Alternatively, developers can switch to using compiled code, either rewriting scripts from scratch in a different language or using a tool designed to convert a script into a binary executable format.

Mac Administrators

People who manage many computers for a school or business rely on automation, and automation, in turn, makes heavy use of scripting. While most app developers are already accustomed to dealing with Apple’s security measures for compiled code, Mac administrators are not, so it will be much harder for them to kick the scripting habit.

While some admins are fluent in one or more of these scripting languages, many more are like me, knowing just enough to get by and use scripts shared by the community. For instance, Greg Neagle’s Munkiis a popular open-source tool for managing Mac software installs written in Python, but you don’t have to be fluent in Python to use it. Admins currently tend to accumulate useful scripts written in a variety of languages, but installing and maintaining multiple languages on every Mac is too much work, so in the future, admins are likely to choose just one, limiting the number of usable tools. For simpler tasks, admins can also switch to using shell scripts, which will be around at least as long as macOS includes the Terminal app.


Before removing these scripting languages from macOS, Apple will need to address its own reliance on them. Xcode includes many libraries in all three of the mentioned languages, but it should be trivial for Apple to add the runtimes to Xcode’s already enormous install. iMovie includes a lone Perl script, and it wouldn’t surprise me if Apple’s pro apps like Final Cut Pro X and Logic Pro X also contain some.

In addition to Apple’s apps, macOS 10.14 Mojave contains over 175 scripts outside the folders devoted to Perl, Python, and Ruby. Some are a part of the language, just in a different place, but the rest serve varied purposes. Once I realized how many there were, it seemed much less likely that all three languages would be removed in the macOS version after Catalina.

Everyone Else

It’s hard to say how many everyday users rely on at least one app that contains at least one script. For actively maintained apps, the developer will solve this for the end user. For some open-source projects, particularly cross-platform ones for which macOS is not the primary platform, project contributors may not get around to incorporating a solution.
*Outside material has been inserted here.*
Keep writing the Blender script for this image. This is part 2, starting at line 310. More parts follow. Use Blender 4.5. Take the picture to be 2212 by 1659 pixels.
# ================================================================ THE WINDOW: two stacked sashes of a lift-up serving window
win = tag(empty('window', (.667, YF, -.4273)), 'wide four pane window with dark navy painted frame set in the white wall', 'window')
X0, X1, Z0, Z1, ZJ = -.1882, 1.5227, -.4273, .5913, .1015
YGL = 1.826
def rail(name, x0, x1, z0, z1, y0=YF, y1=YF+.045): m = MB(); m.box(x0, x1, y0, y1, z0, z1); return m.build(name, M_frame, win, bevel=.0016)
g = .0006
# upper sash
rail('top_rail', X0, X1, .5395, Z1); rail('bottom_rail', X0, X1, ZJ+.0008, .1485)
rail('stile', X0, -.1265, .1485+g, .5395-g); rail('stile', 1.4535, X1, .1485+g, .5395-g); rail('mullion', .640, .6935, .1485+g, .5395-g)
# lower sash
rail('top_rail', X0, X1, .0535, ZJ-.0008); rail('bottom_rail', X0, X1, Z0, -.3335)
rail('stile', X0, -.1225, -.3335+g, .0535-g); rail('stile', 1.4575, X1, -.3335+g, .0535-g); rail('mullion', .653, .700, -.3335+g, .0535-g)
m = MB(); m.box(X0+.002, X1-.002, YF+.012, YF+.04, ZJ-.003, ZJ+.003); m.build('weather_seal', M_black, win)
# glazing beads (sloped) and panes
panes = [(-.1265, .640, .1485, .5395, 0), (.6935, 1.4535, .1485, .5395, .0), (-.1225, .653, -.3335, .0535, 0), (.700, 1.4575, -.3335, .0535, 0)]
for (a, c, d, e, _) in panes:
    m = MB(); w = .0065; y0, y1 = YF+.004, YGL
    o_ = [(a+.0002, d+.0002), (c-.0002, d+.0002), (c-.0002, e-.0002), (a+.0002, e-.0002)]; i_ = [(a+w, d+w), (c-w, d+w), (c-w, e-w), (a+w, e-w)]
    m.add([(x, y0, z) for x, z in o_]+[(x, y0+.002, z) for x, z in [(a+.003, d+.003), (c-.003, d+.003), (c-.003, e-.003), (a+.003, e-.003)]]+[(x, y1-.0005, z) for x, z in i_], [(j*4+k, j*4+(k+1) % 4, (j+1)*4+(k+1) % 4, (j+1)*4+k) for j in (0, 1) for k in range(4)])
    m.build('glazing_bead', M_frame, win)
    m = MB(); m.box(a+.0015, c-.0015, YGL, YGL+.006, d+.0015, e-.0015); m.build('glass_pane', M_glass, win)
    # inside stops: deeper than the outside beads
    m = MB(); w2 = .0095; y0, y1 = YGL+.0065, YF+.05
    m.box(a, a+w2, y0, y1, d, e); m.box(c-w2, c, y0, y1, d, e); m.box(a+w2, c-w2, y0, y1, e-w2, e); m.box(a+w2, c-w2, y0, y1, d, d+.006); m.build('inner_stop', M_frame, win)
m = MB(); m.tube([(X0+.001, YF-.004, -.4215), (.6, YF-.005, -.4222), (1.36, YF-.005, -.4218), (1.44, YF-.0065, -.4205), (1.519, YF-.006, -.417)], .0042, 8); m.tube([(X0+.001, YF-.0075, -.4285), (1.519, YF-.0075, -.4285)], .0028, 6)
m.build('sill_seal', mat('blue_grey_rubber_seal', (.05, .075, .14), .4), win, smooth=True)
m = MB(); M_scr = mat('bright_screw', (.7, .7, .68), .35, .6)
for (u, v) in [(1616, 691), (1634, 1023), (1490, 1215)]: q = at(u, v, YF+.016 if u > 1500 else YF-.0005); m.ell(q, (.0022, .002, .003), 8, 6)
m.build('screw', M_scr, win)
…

For those cases and for apps that are no longer maintained, there is a solution: install the scripting language yourself. Each scripting language has its own method of Mac installation, but the simplest and most common method is a general package management system like Homebrew. Homebrew itself is made up of Ruby scripts; I expect its developers will heed Apple’s warning and include that runtime before Ruby disappears in a future version of macOS.

If you’re curious how many of your applications contain scripts in these languages, try copying this command and pasting it into Terminal:

find /Applications -type f | while read in ; do if file -b "${in}" | grep -q 'Perl\|Python\|Ruby' ; then echo "${in}" ; fi ; done

The first parameter after find is the folder to be checked. On my Mac, Plex Media Server contains many Python scripts and BBEdit includes a couple, as do a handful of other applications, generally from smaller companies or open-source projects.

Start Planning

The point of deprecation notices is to give people time to make changes, but typically these notices don’t operate on a fixed schedule. If Apple itself can’t prioritize ending its reliance on scripts or if the company hears from significant constituencies that they’re not ready, one or more of the languages may stick around.

Even if Apple removes all the scripting languages from the macOS 10.16 release in 2020, it won’t be as significant a change as other deprecations, such as the end of 32-bit app support coming to fruition in macOS Catalina. Unlike that change, if Apple removes a scripting language, you can always put it back.

One final note. Swift can be used as a scripting language, and although its runtime isn’t currently included with macOS, it’s possible that Apple will anoint it as the Mac’s scripting language of choice at some point in the future.